Faculty will sign all five documents in that location.
Thesis Submission
Frequently Asked Questions
Where can I find a copy of the thesis submission form?
The official copy of the form is on the Registrar’s starnet site at here:
What are the current prices?
Binding is $8.00 per copy, ($32.00 for the minimum 4 required copies). Extra pockets for CD/DVDs or programs are $5.00 each per copy.
Where can I find the correct paper?
The guidelines require “white, letter-size, acid-free, 20-24 pound, 25-100 percent rag content paper.” You should be able to find this with the resume paper or business and resume paper at office supply stores and copy shops. Rag content will generally be listed as 25%, 75%, or 100% cotton. Be sure to check for “acid free” as well.
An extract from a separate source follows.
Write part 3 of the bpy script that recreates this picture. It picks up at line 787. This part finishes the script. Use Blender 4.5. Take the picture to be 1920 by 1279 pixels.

What do I need to bring to the library?
You need to have a copy of the thesis submission form completed and signed by your academic and thesis advisors, at least 4 complete copies of your thesis (including the signature page signed by the members of your thesis committee), and at least $32.00 to cover the cost of binding these 4 copies. Cash or checks only. The library does not have the capacity to accept credit cards.
When will the bound thesis be ready?
Theses are sent away to be bound once per month, so they are usually ready 5 to 10 weeks after they are submitted.
Can I have extra copies bound?
Yes, extra copies can be bound for the same price as the required copies ($8.00 each).
Can I have the extra copies shipped to me?
Yes, we currently charge $5.00 shipping and handling for each thesis mailed to a U.S. address. If you would like to have extra copies mailed to an overseas address, please check with the library’s administrative assistant in room 107 for the current mailing costs to that address.
Does the binding need to be complete before my diploma will be issued?
No, you just need to turn in the signed thesis submission form to the registrar’s office and complete all other requirements for the degree.